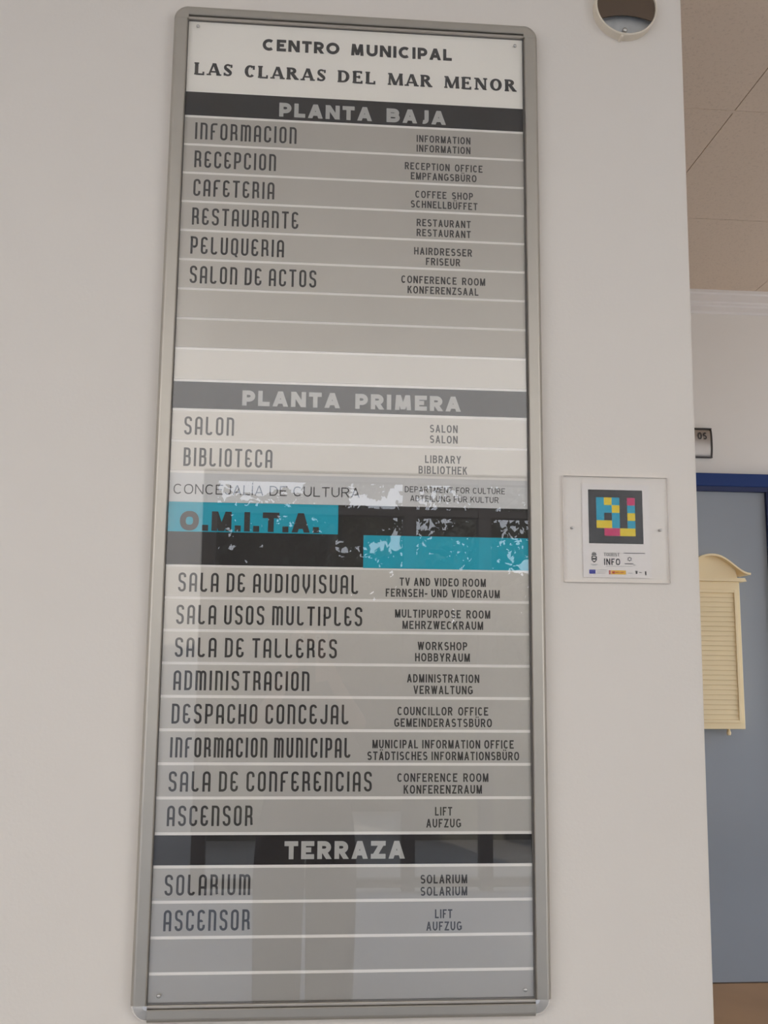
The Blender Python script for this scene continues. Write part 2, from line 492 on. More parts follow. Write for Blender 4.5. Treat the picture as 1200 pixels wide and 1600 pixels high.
def glyph(bm, strokes, x, w, h, t, y):
    """strokes of one letter in a box of outer width w, cap height h, stroke weight t, lower left corner (x, y)"""
    iw, ih = max(w - t, 0.0), h - t

    def mp(p):
        return (x + t / 2 + p[0] * iw, y + t / 2 + p[1] * ih)
    for s in strokes:
        if s[0] == 'l':
            pts = [mp(p) for p in s[1]]
            closed = len(s) > 2 and s[2]

            def cap(p, q):
                dx, dy = p[0] - q[0], p[1] - q[1]
                if abs(dy) > abs(dx) * 3 and (p[1] <= 0.001 or p[1] >= .999):
                    return t / 2
                if abs(dx) > abs(dy) * 3 and (p[0] <= 0.001 or p[0] >= .999):
                    return t / 2
                return 0.0
            stroke(bm, pts, t, closed, cap(s[1][0], s[1][1]), cap(s[1][-1], s[1][-2]))
        elif s[0] == 'd':
            (ax, ay), (bx, by) = s[1], s[2]
            A = (x + t / 2 + ax * iw, y + ay * h)
            Bp = (x + t / 2 + bx * iw, y + by * h)
            dz = Bp[1] - A[1]
            ln = math.hypot(Bp[0] - A[0], dz)
            hw = min(t / 2 * ln / max(abs(dz), 1e-6), t * 1.2)
            quad(bm, [(A[0] - hw, A[1]), (A[0] + hw, A[1]), (Bp[0] + hw, Bp[1]), (Bp[0] - hw, Bp[1])])
        elif s[0] == 'dot':
            px, py = mp((s[1], 0))[0], (y + t / 2 if s[2] == 0 else y + s[2] * h - t / 2)
            d = t / 2 * (.85 if s[2] else 1.05)
            quad(bm, [(px - d, py - d), (px + d, py - d), (px + d, py + d), (px - d, py + d)])


def serif_glyph(bm, strokes, x, w, h, t, y):
    hair = t * .58
    sh = h * .12

    def mp(p):
        return (x + p[0] * w, y + p[1] * h)
    for s in strokes:
        k = s[0]
        if k == 'w':
            A, Bp = mp(s[2]), mp(s[3])
            dz = Bp[1] - A[1]
            hw = t * s[1] / 2 * math.hypot(Bp[0] - A[0], dz) / abs(dz)
            quad(bm, [(A[0] - hw, A[1]), (A[0] + hw, A[1]), (Bp[0] + hw, Bp[1]), (Bp[0] - hw, Bp[1])])
        elif k == 'b':
            A, Bp = mp(s[2]), mp(s[3])
            q = t * s[1] / 2
            quad(bm, [(A[0], A[1] - q), (Bp[0], Bp[1] - q), (Bp[0], Bp[1] + q), (A[0], A[1] + q)])
        elif k == 'v':
            X = x + s[1] * w
            quad(bm, [(X - t / 2, y), (X + t / 2, y), (X + t / 2, y + h), (X - t / 2, y + h)])
        elif k == 's':
            X, q = x + s[1] * w, s[3] * h / 2
            z0 = y if s[2] == 0 else y + h - sh
            quad(bm, [(X - q, z0), (X + q, z0), (X + q, z0 + sh), (X - q, z0 + sh)])
        elif k == 't':
            X = x + s[1] * w
            quad(bm, [(X - hair * .9, y + s[2] * h), (X, y + s[2] * h), (X, y + s[3] * h), (X - hair * .9, y + s[3] * h)])
        elif k == 'bowl':
            X = x + s[1] * w
            xr = x + s[4] * w - t / 2
            z0, z1 = y + s[2] * h + hair / 2, y + s[3] * h - hair / 2
            cz, rz = (z0 + z1) / 2, (z1 - z0) / 2
            xm = X + (xr - X) * .35
            a = arc(xm, cz, xr - xm, rz, 90, -90, 14)
            ts = [hair + (t - hair) * math.cos(math.radians(90 - 180 * i / 14)) ** 1.5 if 0 < i < 14 else hair for i in range(15)]
            stroke(bm, [(X, z1)] + a + [(X, z0)], t, ts=[hair] + ts + [hair])
        elif k in ('o', 'c'):
            n = 34
            a0, a1 = (0, 360) if k == 'o' else (48, 318)
            cx, rx, rz = x + w / 2, w / 2 - t / 2, h / 2 - hair / 2
            pts = arc(cx, y + h / 2, rx, rz, a0, a1, n)
            ts = [hair + (t - hair) * abs(math.cos(math.radians(a0 + (a1 - a0) * i / n))) ** 1.4 for i in range(n + 1)]
            if k == 'o':
                stroke(bm, pts[:-1], t, True, ts=ts[:-1])
            else:
                stroke(bm, pts, t, ts=ts)
                X = x + w * .93
                quad(bm, [(X - hair, y + h * .64), (X, y + h * .64), (X, y + h * .97), (X - hair, y + h * .97)])
        elif k == 'sn':
            q = hair
            rx = w / 2 - t * .45
            cx = x + w / 2
            up = arc(cx, y + h * .74, rx * .94, h * .26 - q / 2, 30, 270, 14)
            lo = arc(cx, y + h * .25, rx, h * .25 - q / 2, 90, -150, 14)
            up[-1] = (cx, y + h * .5)
            pts = up[:-2] + [(cx, y + h * .5)] + lo[2:]
            m_ = len(pts)
            ts = [q + (t - q) * math.exp(-((i / (m_ - 1) - .5) / .17) ** 2) for i in range(m_)]
            stroke(bm, pts, t, ts=ts)
            for X, za, zb in ((x + w * .80, .70, .96), (x + w * .04, .04, .28)):
                quad(bm, [(X, y + h * za), (X + hair * .9, y + h * za), (X + hair * .9, y + h * zb), (X, y + h * zb)])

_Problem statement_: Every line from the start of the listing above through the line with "sh = h * .12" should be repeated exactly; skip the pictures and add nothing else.

_Written response_:
The Blender Python script for this scene continues. Write part 2, from line 492 on. More parts follow. Write for Blender 4.5. Treat the picture as 1200 pixels wide and 1600 pixels high.
def glyph(bm, strokes, x, w, h, t, y):
    """strokes of one letter in a box of outer width w, cap height h, stroke weight t, lower left corner (x, y)"""
    iw, ih = max(w - t, 0.0), h - t

    def mp(p):
        return (x + t / 2 + p[0] * iw, y + t / 2 + p[1] * ih)
    for s in strokes:
        if s[0] == 'l':
            pts = [mp(p) for p in s[1]]
            closed = len(s) > 2 and s[2]

            def cap(p, q):
                dx, dy = p[0] - q[0], p[1] - q[1]
                if abs(dy) > abs(dx) * 3 and (p[1] <= 0.001 or p[1] >= .999):
                    return t / 2
                if abs(dx) > abs(dy) * 3 and (p[0] <= 0.001 or p[0] >= .999):
                    return t / 2
                return 0.0
            stroke(bm, pts, t, closed, cap(s[1][0], s[1][1]), cap(s[1][-1], s[1][-2]))
        elif s[0] == 'd':
            (ax, ay), (bx, by) = s[1], s[2]
            A = (x + t / 2 + ax * iw, y + ay * h)
            Bp = (x + t / 2 + bx * iw, y + by * h)
            dz = Bp[1] - A[1]
            ln = math.hypot(Bp[0] - A[0], dz)
            hw = min(t / 2 * ln / max(abs(dz), 1e-6), t * 1.2)
            quad(bm, [(A[0] - hw, A[1]), (A[0] + hw, A[1]), (Bp[0] + hw, Bp[1]), (Bp[0] - hw, Bp[1])])
        elif s[0] == 'dot':
            px, py = mp((s[1], 0))[0], (y + t / 2 if s[2] == 0 else y + s[2] * h - t / 2)
            d = t / 2 * (.85 if s[2] else 1.05)
            quad(bm, [(px - d, py - d), (px + d, py - d), (px + d, py + d), (px - d, py + d)])


def serif_glyph(bm, strokes, x, w, h, t, y):
    hair = t * .58
    sh = h * .12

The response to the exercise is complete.